## Request
Retype only what runs from the first line of the listing to the line holding "sc.camera = cam", both included. Do not retype the pictures.

## Collected data
---+---

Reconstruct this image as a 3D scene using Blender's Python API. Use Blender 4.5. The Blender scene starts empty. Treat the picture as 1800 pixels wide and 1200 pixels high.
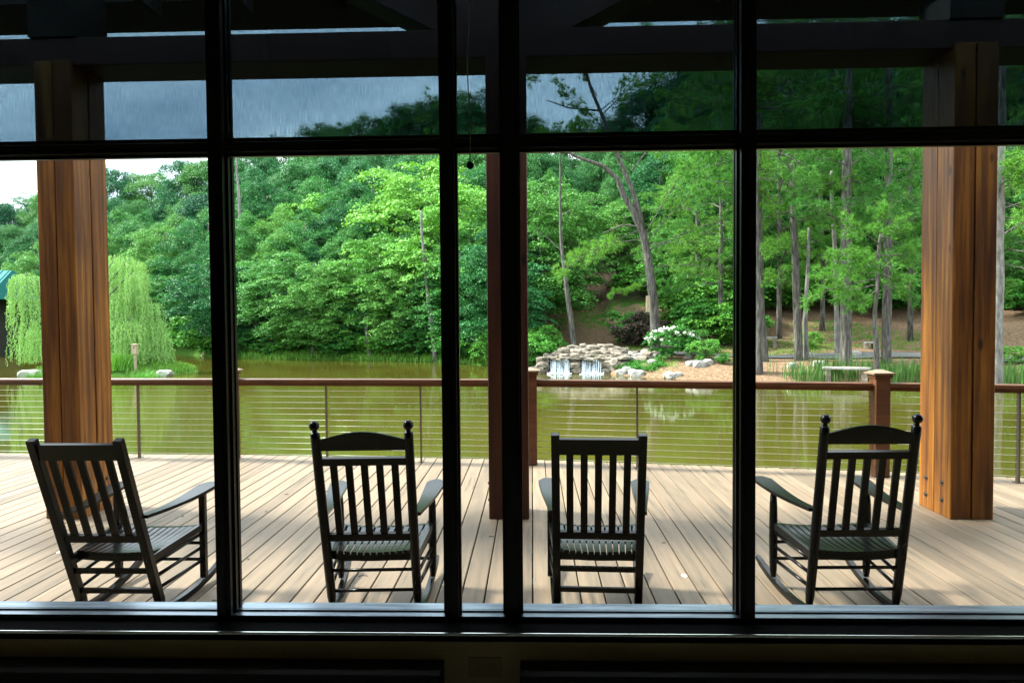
import bpy, bmesh, math, random
import numpy as np
from mathutils import Vector, Matrix, noise as mnoise
R = math.radians
random.seed(7); rng = np.random.default_rng(11)
C = bpy.context.scene.collection
sc = bpy.context.scene

# ------------------------------------------------------------------ camera
CAM = Vector((0, 0, 1.6)); TILT, YAW, ROLL = 1.72, 1.7, -0.45
ROT = Matrix.Rotation(R(YAW), 3, 'Z') @ Matrix.Rotation(R(90 - TILT), 3, 'X') @ Matrix.Rotation(R(ROLL), 3, 'Z')
cd = bpy.data.cameras.new('camera'); cam = bpy.data.objects.new('camera', cd); C.objects.link(cam)
cd.sensor_width = 36; cd.lens = 24; cd.clip_start = 0.05; cd.clip_end = 2000
cam.matrix_world = Matrix.Translation(CAM) @ ROT.to_4x4()
sc.camera = cam

# ------------------------------------------------------------------ sky and sun
SUN_EL, SUN_AZ = 46, -78          # azimuth from +Y, negative = to the left
w = bpy.data.worlds.new("World"); sc.world = w; w.use_nodes = True
nt = w.node_tree; nt.nodes.clear()
def N(tree, t, **kw):
    n = tree.nodes.new(t)
    for k, v in kw.items():
        if k in n.inputs.keys(): n.inputs[k].default_value = v
        else: setattr(n, k, v)
    return n
wo = N(nt, 'ShaderNodeOutputWorld'); bg = N(nt, 'ShaderNodeBackground', Strength=0.125)
sky = N(nt, 'ShaderNodeTexSky', sky_type='NISHITA', sun_disc=False, sun_elevation=R(SUN_EL), sun_rotation=R(SUN_AZ))
sky.air_density = 1.0; sky.dust_density = 2.0
tc = N(nt, 'ShaderNodeTexCoord'); mp = N(nt, 'ShaderNodeMapping'); mp.inputs['Scale'].default_value = (1, 1, 2.2)
cn = N(nt, 'ShaderNodeTexNoise', Scale=2.6, Detail=7.0, Roughness=0.6)
cr = N(nt, 'ShaderNodeValToRGB'); cr.color_ramp.elements[0].position = 0.26; cr.color_ramp.elements[1].position = 0.48
cc = N(nt, 'ShaderNodeTexNoise', Scale=4.0, Detail=6.0)
c2 = N(nt, 'ShaderNodeValToRGB'); c2.color_ramp.elements[0].position = 0.3; c2.color_ramp.elements[1].position = 0.7
c2.color_ramp.elements[0].color = (6.2, 7.3, 8.6, 1); c2.color_ramp.elements[1].color = (12.0, 12.5, 13.0, 1)
mx = N(nt, 'ShaderNodeMix', data_type='RGBA')
L = nt.links.new
L(tc.outputs['Generated'], mp.inputs[0]); L(mp.outputs[0], cn.inputs[0]); L(mp.outputs[0], cc.inputs[0])
L(cn.outputs[0], cr.inputs[0]); L(cc.outputs[0], c2.inputs[0]); L(cr.outputs[0], mx.inputs[0])
L(sky.outputs[0], mx.inputs[6]); L(c2.outputs[0], mx.inputs[7]); L(mx.outputs[2], bg.inputs[0]); L(bg.outputs[0], wo.inputs[0])
sd = bpy.data.lights.new('sun', 'SUN'); sd.energy = 4.2; sd.angle = R(8); sd.color = (1, 0.96, 0.88)
so = bpy.data.objects.new('sun', sd); C.objects.link(so)
sv = Vector((math.sin(R(SUN_AZ)) * math.cos(R(SUN_EL)), math.cos(R(SUN_AZ)) * math.cos(R(SUN_EL)), math.sin(R(SUN_EL))))
so.rotation_euler = sv.to_track_quat('Z', 'Y').to_euler(); so.location = (0, 0, 60)
vs = sc.view_settings; sc.display_settings.display_device = 'sRGB'
vs.view_transform = 'Standard'; vs.look = 'None'; vs.exposure = 1.92; vs.gamma = 1; vs.use_curve_mapping = False
cy = sc.cycles; cy.use_denoising = True; cy.max_bounces = 7; cy.diffuse_bounces = 3; cy.glossy_bounces = 3
cy.transmission_bounces = 4; cy.transparent_max_bounces = 12; cy.caustics_reflective = False; cy.caustics_refractive = False
try: cy.denoiser = 'OPENIMAGEDENOISE'
except Exception: pass

# ------------------------------------------------------------------ from a spot in the view to a place in the world
def ray(px, py): return (ROT @ Vector(((px - 900) / 1200, (600 - py) / 1200, -1))).normalized()
def at_z(px, py, z):
    d = ray(px, py); return CAM + d * ((z - CAM.z) / d.z)
def at_y(px, py, y):
    d = ray(px, py); return CAM + d * ((y - CAM.y) / d.y)
def at_r(px, r):                                   # ground position at distance r
    d = ray(px, 565); a = math.atan2(d.x, d.y); return r * math.sin(a), r * math.cos(a)

# ------------------------------------------------------------------ materials
def mat(name, col=(.5, .5, .5), rough=.6, metal=0, spec=.5):
    m = bpy.data.materials.new(name); m.use_nodes = True
    b = m.node_tree.nodes['Principled BSDF']
    b.inputs['Base Color'].default_value = (*col, 1); b.inputs['Roughness'].default_value = rough
    b.inputs['Metallic'].default_value = metal; b.inputs['Specular IOR Level'].default_value = spec
    return m
def ramp(t, stops):
    r = N(t, 'ShaderNodeValToRGB'); e = r.color_ramp.elements
    e[0].position, e[0].color = stops[0][0], (*stops[0][1], 1)
    e[1].position, e[1].color = stops[-1][0], (*stops[-1][1], 1)
    for p, c in stops[1:-1]:
        k = e.new(p); k.color = (*c, 1)
    return r
def noisy(name, stops, scale=(5, 5, 5), nscale=1.0, rough=.7, bump=.2, detail=6, spec=.4, rnd=0.0, dist=.02, metal=0, coords='Object', fine=0):
    m = mat(name, rough=rough, spec=spec, metal=metal); t = m.node_tree; l = t.links.new
    b = t.nodes['Principled BSDF']; tc = N(t, 'ShaderNodeTexCoord'); mp = N(t, 'ShaderNodeMapping'); mp.inputs['Scale'].default_value = scale
    oi = N(t, 'ShaderNodeObjectInfo'); ad = N(t, 'ShaderNodeVectorMath', operation='MULTIPLY_ADD')
    cmb = N(t, 'ShaderNodeCombineXYZ')
    for k in range(3): l(oi.outputs['Random'], cmb.inputs[k])
    l(cmb.outputs[0], ad.inputs[0]); ad.inputs[1].default_value = (37, 53, 71) if coords == 'Object' else (0, 0, 0)
    l(tc.outputs[coords], ad.inputs[2]); l(ad.outputs[0], mp.inputs[0])
    n = N(t, 'ShaderNodeTexNoise', Scale=nscale, Detail=float(detail), Roughness=.62); l(mp.outputs[0], n.inputs[0])
    r = ramp(t, stops); l(n.outputs[0], r.inputs[0]); col = r.outputs[0]
    if rnd:
        hs = N(t, 'ShaderNodeHueSaturation'); mr = N(t, 'ShaderNodeMapRange'); mr.inputs[3].default_value = 1 - rnd; mr.inputs[4].default_value = 1 + rnd
        l(oi.outputs['Random'], mr.inputs[0]); l(mr.outputs[0], hs.inputs['Value']); l(col, hs.inputs['Color']); col = hs.outputs[0]
    l(col, b.inputs['Base Color'])
    if bump:
        bp = N(t, 'ShaderNodeBump', Strength=bump, Distance=dist); l(n.outputs[0], bp.inputs['Height']); l(bp.outputs[0], b.inputs['Normal'])
    return m
def leafmat(name, a, b_, c_, trans=.16, sheen=.12, rough=.5):
    m = bpy.data.materials.new(name); m.use_nodes = True; t = m.node_tree; t.nodes.clear(); l = t.links.new
    o = N(t, 'ShaderNodeOutputMaterial'); g = N(t, 'ShaderNodeNewGeometry'); oi = N(t, 'ShaderNodeObjectInfo')
    r = ramp(t, [(.08, tuple(q * .72 for q in a)), (.5, b_), (.95, c_)])
    mth = N(t, 'ShaderNodeMath', operation='MULTIPLY_ADD'); mth.inputs[1].default_value = .35
    m2 = N(t, 'ShaderNodeMath', operation='MULTIPLY'); m2.inputs[1].default_value = .65
    l(oi.outputs['Random'], m2.inputs[0]); l(g.outputs['Random Per Island'], mth.inputs[0]); l(m2.outputs[0], mth.inputs[2]); l(mth.outputs[0], r.inputs[0])
    p = N(t, 'ShaderNodeBsdfPrincipled', Roughness=rough); p.inputs['Specular IOR Level'].default_value = sheen
    tr = N(t, 'ShaderNodeBsdfTranslucent'); hs = N(t, 'ShaderNodeHueSaturation', Hue=.485, Saturation=1.1, Value=1.5)
    l(r.outputs[0], hs.inputs['Color']); l(hs.outputs[0], tr.inputs[0]); l(r.outputs[0], p.inputs['Base Color'])
    ms = N(t, 'ShaderNodeMixShader'); ms.inputs[0].default_value = trans
    l(p.outputs[0], ms.inputs[1]); l(tr.outputs[0], ms.inputs[2]); l(ms.outputs[0], o.inputs[0])
    return m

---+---

## Result below
Reconstruct this image as a 3D scene using Blender's Python API. Use Blender 4.5. The Blender scene starts empty. Treat the picture as 1800 pixels wide and 1200 pixels high.
import bpy, bmesh, math, random
import numpy as np
from mathutils import Vector, Matrix, noise as mnoise
R = math.radians
random.seed(7); rng = np.random.default_rng(11)
C = bpy.context.scene.collection
sc = bpy.context.scene

# ------------------------------------------------------------------ camera
CAM = Vector((0, 0, 1.6)); TILT, YAW, ROLL = 1.72, 1.7, -0.45
ROT = Matrix.Rotation(R(YAW), 3, 'Z') @ Matrix.Rotation(R(90 - TILT), 3, 'X') @ Matrix.Rotation(R(ROLL), 3, 'Z')
cd = bpy.data.cameras.new('camera'); cam = bpy.data.objects.new('camera', cd); C.objects.link(cam)
cd.sensor_width = 36; cd.lens = 24; cd.clip_start = 0.05; cd.clip_end = 2000
cam.matrix_world = Matrix.Translation(CAM) @ ROT.to_4x4()
sc.camera = cam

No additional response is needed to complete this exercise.